▸ **EXERCISE INSTRUCTIONS**:
What follows is a listing to be transcribed exactly.
'''
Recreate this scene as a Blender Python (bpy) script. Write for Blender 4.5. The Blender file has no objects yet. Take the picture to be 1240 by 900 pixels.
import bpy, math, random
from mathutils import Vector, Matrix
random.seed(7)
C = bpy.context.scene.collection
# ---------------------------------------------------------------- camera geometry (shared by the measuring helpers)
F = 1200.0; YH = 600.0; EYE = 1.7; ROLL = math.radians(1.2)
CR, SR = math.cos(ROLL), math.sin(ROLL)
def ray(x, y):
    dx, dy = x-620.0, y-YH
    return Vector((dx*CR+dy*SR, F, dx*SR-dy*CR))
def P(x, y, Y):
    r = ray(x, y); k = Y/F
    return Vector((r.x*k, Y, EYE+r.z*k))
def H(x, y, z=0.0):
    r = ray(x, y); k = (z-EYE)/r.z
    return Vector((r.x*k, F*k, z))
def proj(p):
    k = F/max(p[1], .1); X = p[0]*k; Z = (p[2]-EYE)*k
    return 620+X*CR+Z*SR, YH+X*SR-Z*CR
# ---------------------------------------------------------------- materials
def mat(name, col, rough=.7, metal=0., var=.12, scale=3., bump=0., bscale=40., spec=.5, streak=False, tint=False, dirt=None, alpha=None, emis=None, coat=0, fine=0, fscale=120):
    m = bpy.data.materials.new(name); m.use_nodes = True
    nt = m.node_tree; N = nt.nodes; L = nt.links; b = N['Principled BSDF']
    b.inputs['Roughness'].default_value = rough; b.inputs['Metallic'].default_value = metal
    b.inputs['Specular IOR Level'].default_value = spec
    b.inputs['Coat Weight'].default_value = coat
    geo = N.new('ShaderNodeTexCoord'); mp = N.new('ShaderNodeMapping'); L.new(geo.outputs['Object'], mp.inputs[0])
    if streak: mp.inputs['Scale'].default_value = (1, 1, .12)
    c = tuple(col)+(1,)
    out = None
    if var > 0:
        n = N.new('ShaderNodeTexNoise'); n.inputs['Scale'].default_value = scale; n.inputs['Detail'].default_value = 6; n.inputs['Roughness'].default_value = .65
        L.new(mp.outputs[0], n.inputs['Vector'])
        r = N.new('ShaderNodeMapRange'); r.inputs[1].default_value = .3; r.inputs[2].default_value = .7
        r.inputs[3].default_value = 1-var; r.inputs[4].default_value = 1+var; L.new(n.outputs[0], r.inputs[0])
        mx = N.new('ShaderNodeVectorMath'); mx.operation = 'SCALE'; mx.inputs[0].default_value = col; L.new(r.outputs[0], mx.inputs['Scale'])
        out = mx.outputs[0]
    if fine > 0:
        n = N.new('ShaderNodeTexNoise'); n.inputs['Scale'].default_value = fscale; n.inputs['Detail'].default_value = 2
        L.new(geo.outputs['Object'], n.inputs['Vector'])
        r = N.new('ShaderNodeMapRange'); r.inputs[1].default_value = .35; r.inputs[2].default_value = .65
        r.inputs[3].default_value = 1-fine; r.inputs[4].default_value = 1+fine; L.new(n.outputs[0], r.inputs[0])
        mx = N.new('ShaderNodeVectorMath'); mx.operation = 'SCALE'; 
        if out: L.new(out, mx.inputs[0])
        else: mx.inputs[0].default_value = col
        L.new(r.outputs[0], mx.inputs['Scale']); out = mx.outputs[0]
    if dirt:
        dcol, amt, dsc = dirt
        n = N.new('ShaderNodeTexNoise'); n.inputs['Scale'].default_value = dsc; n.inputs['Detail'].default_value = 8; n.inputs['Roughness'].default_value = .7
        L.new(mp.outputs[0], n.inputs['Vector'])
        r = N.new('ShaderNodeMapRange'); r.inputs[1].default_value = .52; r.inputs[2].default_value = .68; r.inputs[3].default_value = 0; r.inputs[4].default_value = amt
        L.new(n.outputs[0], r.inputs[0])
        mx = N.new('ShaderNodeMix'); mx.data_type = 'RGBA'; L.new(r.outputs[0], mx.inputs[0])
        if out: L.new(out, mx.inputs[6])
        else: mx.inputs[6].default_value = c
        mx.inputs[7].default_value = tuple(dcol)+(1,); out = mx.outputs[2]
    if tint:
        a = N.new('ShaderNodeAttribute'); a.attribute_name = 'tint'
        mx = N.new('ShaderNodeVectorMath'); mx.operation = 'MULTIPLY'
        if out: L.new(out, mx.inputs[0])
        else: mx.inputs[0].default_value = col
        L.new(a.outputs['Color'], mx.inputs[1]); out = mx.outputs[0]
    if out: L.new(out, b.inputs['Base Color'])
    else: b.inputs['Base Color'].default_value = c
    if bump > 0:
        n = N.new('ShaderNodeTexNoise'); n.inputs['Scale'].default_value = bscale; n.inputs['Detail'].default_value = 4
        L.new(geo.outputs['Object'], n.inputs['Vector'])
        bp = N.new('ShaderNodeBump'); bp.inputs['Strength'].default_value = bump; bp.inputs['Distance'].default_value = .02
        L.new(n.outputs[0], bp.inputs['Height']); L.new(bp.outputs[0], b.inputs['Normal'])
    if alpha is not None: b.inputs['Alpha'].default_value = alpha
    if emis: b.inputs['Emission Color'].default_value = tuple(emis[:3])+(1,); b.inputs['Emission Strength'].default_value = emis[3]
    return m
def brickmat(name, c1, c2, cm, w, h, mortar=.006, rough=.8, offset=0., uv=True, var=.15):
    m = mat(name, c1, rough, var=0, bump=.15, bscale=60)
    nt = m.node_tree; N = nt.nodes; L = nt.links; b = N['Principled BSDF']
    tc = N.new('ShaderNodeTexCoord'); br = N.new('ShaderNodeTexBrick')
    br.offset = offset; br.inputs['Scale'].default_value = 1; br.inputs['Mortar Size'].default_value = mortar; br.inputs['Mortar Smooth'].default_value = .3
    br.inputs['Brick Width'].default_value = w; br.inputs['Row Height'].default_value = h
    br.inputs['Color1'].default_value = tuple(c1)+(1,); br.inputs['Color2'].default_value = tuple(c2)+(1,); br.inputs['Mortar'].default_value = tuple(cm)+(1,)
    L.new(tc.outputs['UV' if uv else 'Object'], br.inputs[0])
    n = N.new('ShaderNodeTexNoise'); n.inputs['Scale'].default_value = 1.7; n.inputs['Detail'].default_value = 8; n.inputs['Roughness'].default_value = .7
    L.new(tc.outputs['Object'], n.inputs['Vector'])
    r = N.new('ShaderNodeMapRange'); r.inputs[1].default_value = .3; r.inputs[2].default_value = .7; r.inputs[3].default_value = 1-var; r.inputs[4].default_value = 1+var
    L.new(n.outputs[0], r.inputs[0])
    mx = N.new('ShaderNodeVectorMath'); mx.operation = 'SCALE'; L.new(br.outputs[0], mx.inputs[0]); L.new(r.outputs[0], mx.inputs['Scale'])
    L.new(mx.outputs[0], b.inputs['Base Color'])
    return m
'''
▸ **ANSWER IN FULL**:
Recreate this scene as a Blender Python (bpy) script. Write for Blender 4.5. The Blender file has no objects yet. Take the picture to be 1240 by 900 pixels.
import bpy, math, random
from mathutils import Vector, Matrix
random.seed(7)
C = bpy.context.scene.collection
# ---------------------------------------------------------------- camera geometry (shared by the measuring helpers)
F = 1200.0; YH = 600.0; EYE = 1.7; ROLL = math.radians(1.2)
CR, SR = math.cos(ROLL), math.sin(ROLL)
def ray(x, y):
    dx, dy = x-620.0, y-YH
    return Vector((dx*CR+dy*SR, F, dx*SR-dy*CR))
def P(x, y, Y):
    r = ray(x, y); k = Y/F
    return Vector((r.x*k, Y, EYE+r.z*k))
def H(x, y, z=0.0):
    r = ray(x, y); k = (z-EYE)/r.z
    return Vector((r.x*k, F*k, z))
def proj(p):
    k = F/max(p[1], .1); X = p[0]*k; Z = (p[2]-EYE)*k
    return 620+X*CR+Z*SR, YH+X*SR-Z*CR
# ---------------------------------------------------------------- materials
def mat(name, col, rough=.7, metal=0., var=.12, scale=3., bump=0., bscale=40., spec=.5, streak=False, tint=False, dirt=None, alpha=None, emis=None, coat=0, fine=0, fscale=120):
    m = bpy.data.materials.new(name); m.use_nodes = True
    nt = m.node_tree; N = nt.nodes; L = nt.links; b = N['Principled BSDF']
    b.inputs['Roughness'].default_value = rough; b.inputs['Metallic'].default_value = metal
    b.inputs['Specular IOR Level'].default_value = spec
    b.inputs['Coat Weight'].default_value = coat
    geo = N.new('ShaderNodeTexCoord'); mp = N.new('ShaderNodeMapping'); L.new(geo.outputs['Object'], mp.inputs[0])
    if streak: mp.inputs['Scale'].default_value = (1, 1, .12)
    c = tuple(col)+(1,)
    out = None
    if var > 0:
        n = N.new('ShaderNodeTexNoise'); n.inputs['Scale'].default_value = scale; n.inputs['Detail'].default_value = 6; n.inputs['Roughness'].default_value = .65
        L.new(mp.outputs[0], n.inputs['Vector'])
        r = N.new('ShaderNodeMapRange'); r.inputs[1].default_value = .3; r.inputs[2].default_value = .7
        r.inputs[3].default_value = 1-var; r.inputs[4].default_value = 1+var; L.new(n.outputs[0], r.inputs[0])
        mx = N.new('ShaderNodeVectorMath'); mx.operation = 'SCALE'; mx.inputs[0].default_value = col; L.new(r.outputs[0], mx.inputs['Scale'])
        out = mx.outputs[0]
    if fine > 0:
        n = N.new('ShaderNodeTexNoise'); n.inputs['Scale'].default_value = fscale; n.inputs['Detail'].default_value = 2
        L.new(geo.outputs['Object'], n.inputs['Vector'])
        r = N.new('ShaderNodeMapRange'); r.inputs[1].default_value = .35; r.inputs[2].default_value = .65
        r.inputs[3].default_value = 1-fine; r.inputs[4].default_value = 1+fine; L.new(n.outputs[0], r.inputs[0])
        mx = N.new('ShaderNodeVectorMath'); mx.operation = 'SCALE'; 
        if out: L.new(out, mx.inputs[0])
        else: mx.inputs[0].default_value = col
        L.new(r.outputs[0], mx.inputs['Scale']); out = mx.outputs[0]
    if dirt:
        dcol, amt, dsc = dirt
        n = N.new('ShaderNodeTexNoise'); n.inputs['Scale'].default_value = dsc; n.inputs['Detail'].default_value = 8; n.inputs['Roughness'].default_value = .7
        L.new(mp.outputs[0], n.inputs['Vector'])
        r = N.new('ShaderNodeMapRange'); r.inputs[1].default_value = .52; r.inputs[2].default_value = .68; r.inputs[3].default_value = 0; r.inputs[4].default_value = amt
        L.new(n.outputs[0], r.inputs[0])
        mx = N.new('ShaderNodeMix'); mx.data_type = 'RGBA'; L.new(r.outputs[0], mx.inputs[0])
        if out: L.new(out, mx.inputs[6])
        else: mx.inputs[6].default_value = c
        mx.inputs[7].default_value = tuple(dcol)+(1,); out = mx.outputs[2]
    if tint:
        a = N.new('ShaderNodeAttribute'); a.attribute_name = 'tint'
        mx = N.new('ShaderNodeVectorMath'); mx.operation = 'MULTIPLY'
        if out: L.new(out, mx.inputs[0])
        else: mx.inputs[0].default_value = col
        L.new(a.outputs['Color'], mx.inputs[1]); out = mx.outputs[0]
    if out: L.new(out, b.inputs['Base Color'])
    else: b.inputs['Base Color'].default_value = c
    if bump > 0:
        n = N.new('ShaderNodeTexNoise'); n.inputs['Scale'].default_value = bscale; n.inputs['Detail'].default_value = 4
        L.new(geo.outputs['Object'], n.inputs['Vector'])
        bp = N.new('ShaderNodeBump'); bp.inputs['Strength'].default_value = bump; bp.inputs['Distance'].default_value = .02
        L.new(n.outputs[0], bp.inputs['Height']); L.new(bp.outputs[0], b.inputs['Normal'])
    if alpha is not None: b.inputs['Alpha'].default_value = alpha
    if emis: b.inputs['Emission Color'].default_value = tuple(emis[:3])+(1,); b.inputs['Emission Strength'].default_value = emis[3]
    return m
def brickmat(name, c1, c2, cm, w, h, mortar=.006, rough=.8, offset=0., uv=True, var=.15):
    m = mat(name, c1, rough, var=0, bump=.15, bscale=60)
    nt = m.node_tree; N = nt.nodes; L = nt.links; b = N['Principled BSDF']
    tc = N.new('ShaderNodeTexCoord'); br = N.new('ShaderNodeTexBrick')
    br.offset = offset; br.inputs['Scale'].default_value = 1; br.inputs['Mortar Size'].default_value = mortar; br.inputs['Mortar Smooth'].default_value = .3
    br.inputs['Brick Width'].default_value = w; br.inputs['Row Height'].default_value = h
    br.inputs['Color1'].default_value = tuple(c1)+(1,); br.inputs['Color2'].default_value = tuple(c2)+(1,); br.inputs['Mortar'].default_value = tuple(cm)+(1,)
    L.new(tc.outputs['UV' if uv else 'Object'], br.inputs[0])
    n = N.new('ShaderNodeTexNoise'); n.inputs['Scale'].default_value = 1.7; n.inputs['Detail'].default_value = 8; n.inputs['Roughness'].default_value = .7
    L.new(tc.outputs['Object'], n.inputs['Vector'])
    r = N.new('ShaderNodeMapRange'); r.inputs[1].default_value = .3; r.inputs[2].default_value = .7; r.inputs[3].default_value = 1-var; r.inputs[4].default_value = 1+var
    L.new(n.outputs[0], r.inputs[0])
    mx = N.new('ShaderNodeVectorMath'); mx.operation = 'SCALE'; L.new(br.outputs[0], mx.inputs[0]); L.new(r.outputs[0], mx.inputs['Scale'])
    L.new(mx.outputs[0], b.inputs['Base Color'])
    return m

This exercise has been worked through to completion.